Le kyôgen (littéralement « paroles folles ») trouve son origine dans les sarugaku ou « singeries », divertissements mêlant acrobaties, chansons et pantomimes, donnés dès le début du Moyen-Âge par des troupes de comédiens ambulants lors des fêtes saisonnières dans les sanctuaires shintô, l’enceinte des temples bouddhiques, ou les rues de la capitale impériale : Heian (l’actuelle Kyôto). Au fil des siècles, il va devenir inséparable du théâtre nô (l’un et l’autre étant désignés sous le terme générique de nôgaku), où il s’impose sous forme d’interlude (ai-kyôgen) entre deux actes d’un nô, ou d’intermède léger entre deux pièces (hon-kyôgen). Il connaîtra son apogée durant l’époque d’Edo (1603-1867). Mais dans la première moitié du XXe siècle, il est menacé de disparaître faute de mécènes… avant de renaître depuis une cinquantaine d’années. À présent, les pièces de kyôgen, tout en continuant d’être représentées au cours des « journées de nô », ont pris leur autonomie, et sont jouées régulièrement dans tout le Japon, devant un public enthousiaste.
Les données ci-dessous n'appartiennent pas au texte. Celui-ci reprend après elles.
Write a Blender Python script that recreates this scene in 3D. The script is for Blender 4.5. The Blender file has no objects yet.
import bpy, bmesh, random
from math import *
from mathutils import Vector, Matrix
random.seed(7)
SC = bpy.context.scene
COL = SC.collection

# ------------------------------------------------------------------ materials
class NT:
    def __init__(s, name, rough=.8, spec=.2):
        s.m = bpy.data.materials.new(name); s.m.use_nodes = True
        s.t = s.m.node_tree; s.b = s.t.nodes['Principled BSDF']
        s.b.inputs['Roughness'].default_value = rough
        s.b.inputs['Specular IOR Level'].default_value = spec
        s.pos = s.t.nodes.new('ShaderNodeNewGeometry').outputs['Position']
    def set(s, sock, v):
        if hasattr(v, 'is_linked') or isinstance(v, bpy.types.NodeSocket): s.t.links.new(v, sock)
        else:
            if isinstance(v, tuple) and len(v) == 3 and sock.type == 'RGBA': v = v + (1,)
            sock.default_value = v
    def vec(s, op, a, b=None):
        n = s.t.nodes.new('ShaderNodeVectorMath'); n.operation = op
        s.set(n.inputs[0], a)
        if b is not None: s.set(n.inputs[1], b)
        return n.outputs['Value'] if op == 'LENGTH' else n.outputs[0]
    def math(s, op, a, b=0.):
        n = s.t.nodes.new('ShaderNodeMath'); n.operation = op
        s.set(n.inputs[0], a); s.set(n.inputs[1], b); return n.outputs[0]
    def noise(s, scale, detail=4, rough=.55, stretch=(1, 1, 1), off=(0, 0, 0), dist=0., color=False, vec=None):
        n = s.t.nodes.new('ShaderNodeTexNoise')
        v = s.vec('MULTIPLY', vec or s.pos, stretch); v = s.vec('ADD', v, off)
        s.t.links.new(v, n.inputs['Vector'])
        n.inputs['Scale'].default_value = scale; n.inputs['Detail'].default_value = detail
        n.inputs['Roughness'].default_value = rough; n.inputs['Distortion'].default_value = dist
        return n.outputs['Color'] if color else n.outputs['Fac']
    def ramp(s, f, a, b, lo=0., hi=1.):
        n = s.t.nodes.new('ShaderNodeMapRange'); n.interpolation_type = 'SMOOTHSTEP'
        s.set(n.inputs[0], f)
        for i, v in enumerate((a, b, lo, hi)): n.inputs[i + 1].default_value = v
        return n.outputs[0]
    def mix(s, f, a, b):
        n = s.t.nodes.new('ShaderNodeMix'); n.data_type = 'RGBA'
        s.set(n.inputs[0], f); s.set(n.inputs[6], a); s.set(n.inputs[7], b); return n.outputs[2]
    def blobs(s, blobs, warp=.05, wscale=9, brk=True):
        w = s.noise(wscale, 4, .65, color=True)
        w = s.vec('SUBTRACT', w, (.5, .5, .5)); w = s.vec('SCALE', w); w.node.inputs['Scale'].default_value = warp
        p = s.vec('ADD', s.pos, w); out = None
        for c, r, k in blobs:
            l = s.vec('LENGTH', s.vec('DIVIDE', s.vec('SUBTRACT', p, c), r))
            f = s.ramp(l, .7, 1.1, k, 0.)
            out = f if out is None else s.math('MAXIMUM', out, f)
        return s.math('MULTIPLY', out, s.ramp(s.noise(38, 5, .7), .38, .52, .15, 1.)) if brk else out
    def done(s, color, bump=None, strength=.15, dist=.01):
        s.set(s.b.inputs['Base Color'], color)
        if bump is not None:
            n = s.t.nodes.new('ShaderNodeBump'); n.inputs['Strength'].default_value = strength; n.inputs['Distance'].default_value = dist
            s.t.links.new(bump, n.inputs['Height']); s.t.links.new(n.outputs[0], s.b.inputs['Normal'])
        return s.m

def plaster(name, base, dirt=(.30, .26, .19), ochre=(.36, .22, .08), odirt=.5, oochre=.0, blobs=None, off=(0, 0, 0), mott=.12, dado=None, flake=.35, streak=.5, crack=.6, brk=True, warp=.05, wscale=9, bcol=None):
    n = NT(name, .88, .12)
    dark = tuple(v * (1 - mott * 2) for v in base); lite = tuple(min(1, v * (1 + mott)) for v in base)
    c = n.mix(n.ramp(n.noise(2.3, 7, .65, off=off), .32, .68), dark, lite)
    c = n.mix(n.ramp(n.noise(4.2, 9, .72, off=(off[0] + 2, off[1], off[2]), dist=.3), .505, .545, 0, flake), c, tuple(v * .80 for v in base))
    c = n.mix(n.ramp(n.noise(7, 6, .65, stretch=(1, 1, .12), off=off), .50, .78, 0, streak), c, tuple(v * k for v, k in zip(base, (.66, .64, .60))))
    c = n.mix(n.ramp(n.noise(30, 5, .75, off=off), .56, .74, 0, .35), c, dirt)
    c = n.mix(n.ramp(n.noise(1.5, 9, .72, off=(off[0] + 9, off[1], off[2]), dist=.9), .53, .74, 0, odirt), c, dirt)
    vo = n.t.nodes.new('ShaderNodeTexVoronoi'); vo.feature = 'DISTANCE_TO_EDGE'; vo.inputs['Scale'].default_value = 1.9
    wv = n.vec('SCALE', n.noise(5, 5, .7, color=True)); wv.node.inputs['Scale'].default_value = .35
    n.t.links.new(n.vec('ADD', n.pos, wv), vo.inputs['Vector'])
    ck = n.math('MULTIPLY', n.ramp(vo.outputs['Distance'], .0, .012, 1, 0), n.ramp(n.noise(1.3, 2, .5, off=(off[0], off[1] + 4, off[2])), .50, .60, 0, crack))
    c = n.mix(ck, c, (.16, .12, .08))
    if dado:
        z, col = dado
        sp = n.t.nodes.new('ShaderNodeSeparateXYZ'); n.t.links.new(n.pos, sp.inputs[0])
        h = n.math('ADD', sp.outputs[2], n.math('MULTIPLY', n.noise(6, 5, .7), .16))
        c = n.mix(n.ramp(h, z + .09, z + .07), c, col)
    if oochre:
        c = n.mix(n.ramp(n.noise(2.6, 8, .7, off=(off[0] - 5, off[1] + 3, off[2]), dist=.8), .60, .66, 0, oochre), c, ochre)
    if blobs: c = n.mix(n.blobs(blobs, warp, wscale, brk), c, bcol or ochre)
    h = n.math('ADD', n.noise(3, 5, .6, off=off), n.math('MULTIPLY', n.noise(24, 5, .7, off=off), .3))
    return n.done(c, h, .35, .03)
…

Preuve de la pérennité et de la modernité de cette forme de kyôgen, et également, de son universalité : « Susugigawa » (« La lessive à la rivière »), la pièce sur laquelle Ippei a choisi d’axer son enseignement lors de ce stage, est librement inspirée de la « Farce du Cuvier » (oeuvre française anonyme du XVe siècle), adaptée en 1952 pour le kyôgen par le dramaturge et metteur en scène de théâtre IIZAWA Tadasu. Dans les deux cas, la trame est la même : un homme faible tyrannisé par une épouse et une belle-mère autoritaires qui l’obligent à remplir toutes les tâches domestiques (à commencer par la lessive), va se révolter — très momentanément — pour tenter de reprendre sa place de « patron » de la maisonnée.
Cette pièce, en ce qu’elle brocarde avec malice la bêtise des comportements humains, se situe dans l’esprit le plus authentique du kyôgen. Elle sera l’occasion, pour Ippei, d’initier les participants aux « fondamentaux » du jeu de l’acteur, : apprentissage de mouvements et d’expressions de visages codifiés et stylisés (les kata), destinés paradoxalement à mettre en valeur tous les registres de voix (parlée, modulée, chantée) à travers lesquels se libèrent et se transmettent le comique, porté jusqu’à l’absurde, des « paroles folles ».